Now we'll recreate Figure 2 on page 313.

numbers _ 0:40
probs _ c ( 1,2,2,3,2,4,0,2,1,2,0,4,0,0,2,1,0,3,0,2,0,0,0,2,1,0,0,0,0,2, 0,0,0,0,0,1,0,0,0,0 ) / 36
product _ die.1 * die.2
edges _ (0:39) + .5
hist ( product[1:100], probability=T, breaks=edges, density=-1 )
hist ( product[1:1000], probability=T, breaks=edges, density=-1 )
hist ( product, probability=T, breaks=edges , density=-1)
barplot ( probs, widths=edges, names=as.character(numbers), density=-1, histo=T )

PROBABILITY HISTOGRAMS AND THE NORMAL CURVE

This section talks about the number of heads in many tosses of a coin. We already know (Chapter 15, the binomial formula) how to calculate the probability histogram for the number of heads. For example, the chance of exactly 40 heads in 100 tosses is (100!/40!60!)(1/2)^100. S-Plus has a built-in function dbinom() to do these calculations. The chance of exactly 40 heads in 100 tosses is dbinom(40,100,.5) Try it.

dbinom ( 40, 100, .5 )

Now suppose we want to make a histogram like Figure 3 on page 315. On the x-axis are the numbers from 35 to 65. Instead of calculating the chance for each of them separately, dbinom will do them all at once.

numbers _ 35:64
probs _ dbinom(numbers,100,.5)
barplot ( probs, widths=numbers, histo=T, names=as.character(numbers) )
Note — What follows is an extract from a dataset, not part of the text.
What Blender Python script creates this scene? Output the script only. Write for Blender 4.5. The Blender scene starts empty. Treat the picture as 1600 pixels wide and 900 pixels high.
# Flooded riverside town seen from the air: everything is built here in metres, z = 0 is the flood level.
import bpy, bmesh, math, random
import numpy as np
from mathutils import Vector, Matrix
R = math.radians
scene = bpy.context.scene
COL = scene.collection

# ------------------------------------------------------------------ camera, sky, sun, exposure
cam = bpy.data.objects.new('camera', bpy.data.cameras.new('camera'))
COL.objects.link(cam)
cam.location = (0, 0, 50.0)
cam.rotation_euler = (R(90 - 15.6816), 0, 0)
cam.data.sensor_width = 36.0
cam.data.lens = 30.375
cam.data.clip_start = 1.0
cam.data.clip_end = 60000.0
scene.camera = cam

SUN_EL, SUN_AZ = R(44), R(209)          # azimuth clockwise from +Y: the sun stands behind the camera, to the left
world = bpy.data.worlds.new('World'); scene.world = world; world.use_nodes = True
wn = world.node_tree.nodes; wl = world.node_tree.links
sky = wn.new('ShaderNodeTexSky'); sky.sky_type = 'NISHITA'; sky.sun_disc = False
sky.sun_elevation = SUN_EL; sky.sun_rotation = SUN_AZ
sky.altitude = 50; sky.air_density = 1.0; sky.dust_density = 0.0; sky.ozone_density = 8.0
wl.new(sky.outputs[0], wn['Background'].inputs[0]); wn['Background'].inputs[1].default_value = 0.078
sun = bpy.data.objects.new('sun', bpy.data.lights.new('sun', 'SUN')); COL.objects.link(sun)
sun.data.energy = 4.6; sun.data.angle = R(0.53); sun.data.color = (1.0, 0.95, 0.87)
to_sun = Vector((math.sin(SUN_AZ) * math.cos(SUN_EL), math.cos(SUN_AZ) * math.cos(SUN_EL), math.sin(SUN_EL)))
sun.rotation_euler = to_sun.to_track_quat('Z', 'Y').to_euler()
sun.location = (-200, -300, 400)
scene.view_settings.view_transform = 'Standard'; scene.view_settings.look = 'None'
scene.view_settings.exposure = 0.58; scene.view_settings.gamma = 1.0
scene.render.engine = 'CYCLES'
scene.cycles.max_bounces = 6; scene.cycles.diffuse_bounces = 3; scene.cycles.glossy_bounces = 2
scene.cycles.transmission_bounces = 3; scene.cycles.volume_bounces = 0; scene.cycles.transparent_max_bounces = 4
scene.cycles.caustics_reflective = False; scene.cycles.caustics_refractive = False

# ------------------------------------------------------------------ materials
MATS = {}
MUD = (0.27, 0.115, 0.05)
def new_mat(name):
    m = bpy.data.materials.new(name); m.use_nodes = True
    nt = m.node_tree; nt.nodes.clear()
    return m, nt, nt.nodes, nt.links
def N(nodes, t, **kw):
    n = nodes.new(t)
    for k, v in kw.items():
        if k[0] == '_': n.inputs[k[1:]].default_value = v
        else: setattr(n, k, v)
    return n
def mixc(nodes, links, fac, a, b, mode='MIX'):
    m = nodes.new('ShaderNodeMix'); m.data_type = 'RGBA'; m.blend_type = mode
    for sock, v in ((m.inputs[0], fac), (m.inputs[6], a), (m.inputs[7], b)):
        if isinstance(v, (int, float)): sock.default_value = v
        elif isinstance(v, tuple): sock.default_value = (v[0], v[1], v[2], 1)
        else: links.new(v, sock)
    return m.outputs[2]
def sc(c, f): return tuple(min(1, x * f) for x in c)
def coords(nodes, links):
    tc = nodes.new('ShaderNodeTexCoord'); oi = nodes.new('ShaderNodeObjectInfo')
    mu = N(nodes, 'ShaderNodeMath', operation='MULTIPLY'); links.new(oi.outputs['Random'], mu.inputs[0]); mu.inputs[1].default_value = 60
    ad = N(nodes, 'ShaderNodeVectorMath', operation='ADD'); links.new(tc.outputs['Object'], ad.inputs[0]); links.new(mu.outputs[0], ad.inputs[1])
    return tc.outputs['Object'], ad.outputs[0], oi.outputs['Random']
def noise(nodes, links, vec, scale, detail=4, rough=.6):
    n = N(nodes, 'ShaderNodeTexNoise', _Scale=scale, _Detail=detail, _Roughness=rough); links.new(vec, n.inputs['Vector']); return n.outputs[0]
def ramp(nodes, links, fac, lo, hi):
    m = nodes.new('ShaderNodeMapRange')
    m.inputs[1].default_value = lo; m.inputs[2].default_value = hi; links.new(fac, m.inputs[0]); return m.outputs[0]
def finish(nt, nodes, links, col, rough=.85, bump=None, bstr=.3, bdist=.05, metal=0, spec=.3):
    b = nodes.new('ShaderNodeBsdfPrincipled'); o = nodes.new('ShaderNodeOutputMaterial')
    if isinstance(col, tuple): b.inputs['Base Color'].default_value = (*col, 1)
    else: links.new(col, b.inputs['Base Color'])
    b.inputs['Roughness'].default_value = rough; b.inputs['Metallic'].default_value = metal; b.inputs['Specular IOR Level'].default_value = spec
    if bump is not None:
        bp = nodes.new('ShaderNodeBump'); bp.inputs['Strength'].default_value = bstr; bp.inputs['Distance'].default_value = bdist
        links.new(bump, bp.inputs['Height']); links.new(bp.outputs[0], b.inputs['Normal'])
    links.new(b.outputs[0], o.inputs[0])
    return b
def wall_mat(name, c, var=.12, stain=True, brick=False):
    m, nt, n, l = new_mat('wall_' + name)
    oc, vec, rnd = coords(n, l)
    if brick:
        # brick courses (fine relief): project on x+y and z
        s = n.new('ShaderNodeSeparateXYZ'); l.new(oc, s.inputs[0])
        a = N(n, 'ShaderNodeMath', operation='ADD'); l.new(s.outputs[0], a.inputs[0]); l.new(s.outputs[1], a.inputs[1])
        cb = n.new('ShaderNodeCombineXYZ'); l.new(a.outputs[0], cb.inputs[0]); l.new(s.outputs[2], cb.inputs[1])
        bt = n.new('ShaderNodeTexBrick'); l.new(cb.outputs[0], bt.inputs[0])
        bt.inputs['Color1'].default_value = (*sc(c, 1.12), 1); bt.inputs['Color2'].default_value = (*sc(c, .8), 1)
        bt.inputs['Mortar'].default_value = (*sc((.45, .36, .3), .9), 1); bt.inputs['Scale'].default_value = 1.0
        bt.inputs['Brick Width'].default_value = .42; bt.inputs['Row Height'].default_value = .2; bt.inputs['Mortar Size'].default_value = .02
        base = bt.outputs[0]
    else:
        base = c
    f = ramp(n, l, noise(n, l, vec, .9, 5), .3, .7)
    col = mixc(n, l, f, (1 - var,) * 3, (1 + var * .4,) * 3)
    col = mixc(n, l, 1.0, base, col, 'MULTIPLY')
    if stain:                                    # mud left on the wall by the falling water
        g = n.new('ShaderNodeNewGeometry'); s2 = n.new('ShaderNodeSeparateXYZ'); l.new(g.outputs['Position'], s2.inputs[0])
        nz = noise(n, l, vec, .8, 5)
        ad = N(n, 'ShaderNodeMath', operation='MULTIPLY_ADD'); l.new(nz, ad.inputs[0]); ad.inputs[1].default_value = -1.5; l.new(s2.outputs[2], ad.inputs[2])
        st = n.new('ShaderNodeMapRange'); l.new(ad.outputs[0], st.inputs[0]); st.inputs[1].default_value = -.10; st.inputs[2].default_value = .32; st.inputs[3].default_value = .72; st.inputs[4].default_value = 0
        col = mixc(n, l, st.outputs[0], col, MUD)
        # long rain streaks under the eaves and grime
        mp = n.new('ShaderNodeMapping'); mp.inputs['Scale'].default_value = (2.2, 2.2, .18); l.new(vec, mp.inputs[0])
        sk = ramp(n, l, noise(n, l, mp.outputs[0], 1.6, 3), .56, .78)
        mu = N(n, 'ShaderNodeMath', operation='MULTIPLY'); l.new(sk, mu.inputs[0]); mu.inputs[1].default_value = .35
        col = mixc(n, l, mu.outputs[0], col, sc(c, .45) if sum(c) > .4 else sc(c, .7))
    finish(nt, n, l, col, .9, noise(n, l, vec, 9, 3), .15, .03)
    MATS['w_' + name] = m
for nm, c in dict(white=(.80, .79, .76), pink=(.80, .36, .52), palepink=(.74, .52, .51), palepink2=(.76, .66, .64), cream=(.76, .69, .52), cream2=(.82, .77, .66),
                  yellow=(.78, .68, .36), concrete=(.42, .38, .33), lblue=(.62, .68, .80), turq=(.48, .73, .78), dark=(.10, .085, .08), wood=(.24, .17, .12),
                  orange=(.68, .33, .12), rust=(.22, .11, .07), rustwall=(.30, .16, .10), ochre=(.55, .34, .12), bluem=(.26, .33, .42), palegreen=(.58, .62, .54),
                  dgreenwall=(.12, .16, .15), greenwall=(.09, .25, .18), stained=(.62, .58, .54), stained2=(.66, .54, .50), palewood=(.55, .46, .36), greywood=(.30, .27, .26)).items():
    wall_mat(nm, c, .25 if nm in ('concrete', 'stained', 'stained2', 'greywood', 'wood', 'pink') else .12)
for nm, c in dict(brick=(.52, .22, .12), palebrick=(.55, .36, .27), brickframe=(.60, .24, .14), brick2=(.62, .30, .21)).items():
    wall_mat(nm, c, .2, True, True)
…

Let's recreate the histograms in Figure 4 on page 316. We won't go to the trouble of adding the Normal curves to the plots.

par ( mfrow=c(3,1) )

numbers _ 35:64
probs _ dbinom(numbers,100,.5)
barplot ( probs, widths=numbers, histo=T, names=as.character(numbers) )

numbers _ 170:230
probs _ dbinom(numbers,400,.5)
barplot ( probs, widths=numbers, histo=T, names=as.character(numbers) )

numbers _ 405:495
probs _ dbinom(numbers,900,.5)
barplot ( probs, widths=numbers, histo=T, names=as.character(numbers) )

We can do something similar for Figure 6 on page 320. The difference is that we want to draw from a box with nine 0's and one 1. That's like saying the chance of Heads is 0.1. Here's how to do it.

par ( mfrow=c(3,1) )

numbers _ 0:7
probs _ dbinom(numbers,25,.1)
barplot ( probs, widths=numbers, histo=T, names=as.character(numbers) )

numbers _ 1:19
probs _ dbinom(numbers,100,.1)
barplot ( probs, widths=numbers, histo=T, names=as.character(numbers) )

numbers _ 22:58
probs _ dbinom(numbers,400,.1)
barplot ( probs, widths=numbers, histo=T, names=as.character(numbers) )

Figure 9 is trickier because the box has more than just 0's and 1's in it. We want to draw many times from a box with one 1, one 2 and one 9 and keep track of the sum. We'll use the sample() function to draw from the box. For example:

tickets _ c(1,2,9)
sample ( tickets, 25, replace=T )

gives us 25 draws from the box. If we sum those 25 draws, and repeat the process 10000 times, we'll have the top panel of Figure 9.

total _ rep(NA,10000)
for ( i in 1:10000 )
total[i] _ sum ( sample ( tickets, 25, replace=T ) )
hist(total,breaks=seq(min(total)-.5, max(total)+.5, by=1))

A subtle point is that the top panel of Figure 9 is a probability histogram, but we have not calculated a histogram. Instead, we've plotted a histogram of 10,000 sums of 25 draws. Our histogram is an approximation to the probability histogram. Why? Because empirical histograms converge to probability histograms as the number of repetitions gets large. That's the law of averages.

Can you figure out how to mimic Figure 10 on your own?